GIVEN REQUEST:
Extract the complete listing and output it unchanged.

RAW DATA:
·····

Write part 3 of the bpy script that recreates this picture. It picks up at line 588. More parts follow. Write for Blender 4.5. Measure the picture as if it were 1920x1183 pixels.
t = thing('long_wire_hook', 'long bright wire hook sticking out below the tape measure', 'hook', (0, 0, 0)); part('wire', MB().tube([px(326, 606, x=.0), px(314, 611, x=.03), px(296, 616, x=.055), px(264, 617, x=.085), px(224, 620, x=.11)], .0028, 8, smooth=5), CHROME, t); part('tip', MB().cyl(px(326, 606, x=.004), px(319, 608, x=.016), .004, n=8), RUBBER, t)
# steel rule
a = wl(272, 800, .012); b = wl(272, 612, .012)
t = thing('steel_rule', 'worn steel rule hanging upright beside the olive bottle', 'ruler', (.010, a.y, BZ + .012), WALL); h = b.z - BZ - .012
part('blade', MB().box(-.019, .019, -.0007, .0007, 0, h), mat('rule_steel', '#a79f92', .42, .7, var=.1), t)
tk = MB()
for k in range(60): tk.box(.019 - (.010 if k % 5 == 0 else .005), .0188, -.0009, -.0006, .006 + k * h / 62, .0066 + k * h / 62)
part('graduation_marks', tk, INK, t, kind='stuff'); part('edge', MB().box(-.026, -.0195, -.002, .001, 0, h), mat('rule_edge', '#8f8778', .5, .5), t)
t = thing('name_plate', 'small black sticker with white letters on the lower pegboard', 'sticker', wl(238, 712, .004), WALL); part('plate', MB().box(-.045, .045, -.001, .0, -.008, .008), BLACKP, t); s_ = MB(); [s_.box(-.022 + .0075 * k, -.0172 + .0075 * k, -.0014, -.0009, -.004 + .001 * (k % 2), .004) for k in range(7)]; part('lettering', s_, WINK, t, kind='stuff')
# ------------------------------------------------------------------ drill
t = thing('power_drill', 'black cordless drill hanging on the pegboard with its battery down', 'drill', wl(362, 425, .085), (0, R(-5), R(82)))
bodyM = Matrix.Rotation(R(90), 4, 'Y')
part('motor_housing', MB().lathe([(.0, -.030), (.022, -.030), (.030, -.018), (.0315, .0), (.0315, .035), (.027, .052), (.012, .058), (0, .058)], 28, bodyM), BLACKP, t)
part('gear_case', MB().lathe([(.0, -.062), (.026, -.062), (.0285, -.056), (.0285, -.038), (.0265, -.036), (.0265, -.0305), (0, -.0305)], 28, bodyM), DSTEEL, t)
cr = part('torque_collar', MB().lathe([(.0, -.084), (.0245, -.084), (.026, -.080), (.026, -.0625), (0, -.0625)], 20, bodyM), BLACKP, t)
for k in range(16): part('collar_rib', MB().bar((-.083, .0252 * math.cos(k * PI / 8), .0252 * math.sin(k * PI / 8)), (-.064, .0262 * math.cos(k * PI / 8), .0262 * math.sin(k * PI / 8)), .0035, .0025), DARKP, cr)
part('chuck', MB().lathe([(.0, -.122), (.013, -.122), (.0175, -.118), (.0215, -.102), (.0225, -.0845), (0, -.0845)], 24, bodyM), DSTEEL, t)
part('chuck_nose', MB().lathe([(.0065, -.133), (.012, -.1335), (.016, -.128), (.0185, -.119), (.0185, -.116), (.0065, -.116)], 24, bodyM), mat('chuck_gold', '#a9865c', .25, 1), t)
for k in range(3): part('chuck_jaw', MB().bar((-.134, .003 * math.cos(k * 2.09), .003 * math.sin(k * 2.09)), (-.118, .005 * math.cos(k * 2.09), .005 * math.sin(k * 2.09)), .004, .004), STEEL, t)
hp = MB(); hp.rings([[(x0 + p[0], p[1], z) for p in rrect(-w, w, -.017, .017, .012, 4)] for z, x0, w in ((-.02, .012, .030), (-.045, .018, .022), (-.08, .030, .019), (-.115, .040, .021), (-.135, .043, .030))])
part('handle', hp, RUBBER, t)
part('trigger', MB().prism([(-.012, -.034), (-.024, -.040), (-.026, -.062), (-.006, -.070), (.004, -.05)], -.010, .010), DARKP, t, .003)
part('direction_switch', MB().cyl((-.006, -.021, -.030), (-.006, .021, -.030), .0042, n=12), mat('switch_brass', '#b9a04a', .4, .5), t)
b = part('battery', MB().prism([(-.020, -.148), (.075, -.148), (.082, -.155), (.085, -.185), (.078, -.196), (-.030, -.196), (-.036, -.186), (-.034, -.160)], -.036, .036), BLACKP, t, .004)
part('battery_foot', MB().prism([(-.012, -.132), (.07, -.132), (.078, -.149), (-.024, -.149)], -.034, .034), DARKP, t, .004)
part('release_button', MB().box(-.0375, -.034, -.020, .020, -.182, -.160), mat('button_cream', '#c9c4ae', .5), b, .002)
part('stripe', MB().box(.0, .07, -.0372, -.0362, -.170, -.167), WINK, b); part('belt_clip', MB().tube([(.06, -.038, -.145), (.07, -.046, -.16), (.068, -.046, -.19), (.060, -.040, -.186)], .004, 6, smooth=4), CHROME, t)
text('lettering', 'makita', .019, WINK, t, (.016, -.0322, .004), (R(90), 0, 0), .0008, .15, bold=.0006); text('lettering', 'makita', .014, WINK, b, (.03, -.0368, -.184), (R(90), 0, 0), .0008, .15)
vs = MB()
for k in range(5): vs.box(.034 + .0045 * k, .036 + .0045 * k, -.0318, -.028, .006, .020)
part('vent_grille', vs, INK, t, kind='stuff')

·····

WRITTEN RESPONSE:
Write part 3 of the bpy script that recreates this picture. It picks up at line 588. More parts follow. Write for Blender 4.5. Measure the picture as if it were 1920x1183 pixels.
t = thing('long_wire_hook', 'long bright wire hook sticking out below the tape measure', 'hook', (0, 0, 0)); part('wire', MB().tube([px(326, 606, x=.0), px(314, 611, x=.03), px(296, 616, x=.055), px(264, 617, x=.085), px(224, 620, x=.11)], .0028, 8, smooth=5), CHROME, t); part('tip', MB().cyl(px(326, 606, x=.004), px(319, 608, x=.016), .004, n=8), RUBBER, t)
# steel rule
a = wl(272, 800, .012); b = wl(272, 612, .012)
t = thing('steel_rule', 'worn steel rule hanging upright beside the olive bottle', 'ruler', (.010, a.y, BZ + .012), WALL); h = b.z - BZ - .012
part('blade', MB().box(-.019, .019, -.0007, .0007, 0, h), mat('rule_steel', '#a79f92', .42, .7, var=.1), t)
tk = MB()
for k in range(60): tk.box(.019 - (.010 if k % 5 == 0 else .005), .0188, -.0009, -.0006, .006 + k * h / 62, .0066 + k * h / 62)
part('graduation_marks', tk, INK, t, kind='stuff'); part('edge', MB().box(-.026, -.0195, -.002, .001, 0, h), mat('rule_edge', '#8f8778', .5, .5), t)
t = thing('name_plate', 'small black sticker with white letters on the lower pegboard', 'sticker', wl(238, 712, .004), WALL); part('plate', MB().box(-.045, .045, -.001, .0, -.008, .008), BLACKP, t); s_ = MB(); [s_.box(-.022 + .0075 * k, -.0172 + .0075 * k, -.0014, -.0009, -.004 + .001 * (k % 2), .004) for k in range(7)]; part('lettering', s_, WINK, t, kind='stuff')
# ------------------------------------------------------------------ drill
t = thing('power_drill', 'black cordless drill hanging on the pegboard with its battery down', 'drill', wl(362, 425, .085), (0, R(-5), R(82)))
bodyM = Matrix.Rotation(R(90), 4, 'Y')
part('motor_housing', MB().lathe([(.0, -.030), (.022, -.030), (.030, -.018), (.0315, .0), (.0315, .035), (.027, .052), (.012, .058), (0, .058)], 28, bodyM), BLACKP, t)
part('gear_case', MB().lathe([(.0, -.062), (.026, -.062), (.0285, -.056), (.0285, -.038), (.0265, -.036), (.0265, -.0305), (0, -.0305)], 28, bodyM), DSTEEL, t)
cr = part('torque_collar', MB().lathe([(.0, -.084), (.0245, -.084), (.026, -.080), (.026, -.0625), (0, -.0625)], 20, bodyM), BLACKP, t)
for k in range(16): part('collar_rib', MB().bar((-.083, .0252 * math.cos(k * PI / 8), .0252 * math.sin(k * PI / 8)), (-.064, .0262 * math.cos(k * PI / 8), .0262 * math.sin(k * PI / 8)), .0035, .0025), DARKP, cr)
part('chuck', MB().lathe([(.0, -.122), (.013, -.122), (.0175, -.118), (.0215, -.102), (.0225, -.0845), (0, -.0845)], 24, bodyM), DSTEEL, t)
part('chuck_nose', MB().lathe([(.0065, -.133), (.012, -.1335), (.016, -.128), (.0185, -.119), (.0185, -.116), (.0065, -.116)], 24, bodyM), mat('chuck_gold', '#a9865c', .25, 1), t)
for k in range(3): part('chuck_jaw', MB().bar((-.134, .003 * math.cos(k * 2.09), .003 * math.sin(k * 2.09)), (-.118, .005 * math.cos(k * 2.09), .005 * math.sin(k * 2.09)), .004, .004), STEEL, t)
hp = MB(); hp.rings([[(x0 + p[0], p[1], z) for p in rrect(-w, w, -.017, .017, .012, 4)] for z, x0, w in ((-.02, .012, .030), (-.045, .018, .022), (-.08, .030, .019), (-.115, .040, .021), (-.135, .043, .030))])
part('handle', hp, RUBBER, t)
part('trigger', MB().prism([(-.012, -.034), (-.024, -.040), (-.026, -.062), (-.006, -.070), (.004, -.05)], -.010, .010), DARKP, t, .003)
part('direction_switch', MB().cyl((-.006, -.021, -.030), (-.006, .021, -.030), .0042, n=12), mat('switch_brass', '#b9a04a', .4, .5), t)
b = part('battery', MB().prism([(-.020, -.148), (.075, -.148), (.082, -.155), (.085, -.185), (.078, -.196), (-.030, -.196), (-.036, -.186), (-.034, -.160)], -.036, .036), BLACKP, t, .004)
part('battery_foot', MB().prism([(-.012, -.132), (.07, -.132), (.078, -.149), (-.024, -.149)], -.034, .034), DARKP, t, .004)
part('release_button', MB().box(-.0375, -.034, -.020, .020, -.182, -.160), mat('button_cream', '#c9c4ae', .5), b, .002)
part('stripe', MB().box(.0, .07, -.0372, -.0362, -.170, -.167), WINK, b); part('belt_clip', MB().tube([(.06, -.038, -.145), (.07, -.046, -.16), (.068, -.046, -.19), (.060, -.040, -.186)], .004, 6, smooth=4), CHROME, t)
text('lettering', 'makita', .019, WINK, t, (.016, -.0322, .004), (R(90), 0, 0), .0008, .15, bold=.0006); text('lettering', 'makita', .014, WINK, b, (.03, -.0368, -.184), (R(90), 0, 0), .0008, .15)
vs = MB()
for k in range(5): vs.box(.034 + .0045 * k, .036 + .0045 * k, -.0318, -.028, .006, .020)
part('vent_grille', vs, INK, t, kind='stuff')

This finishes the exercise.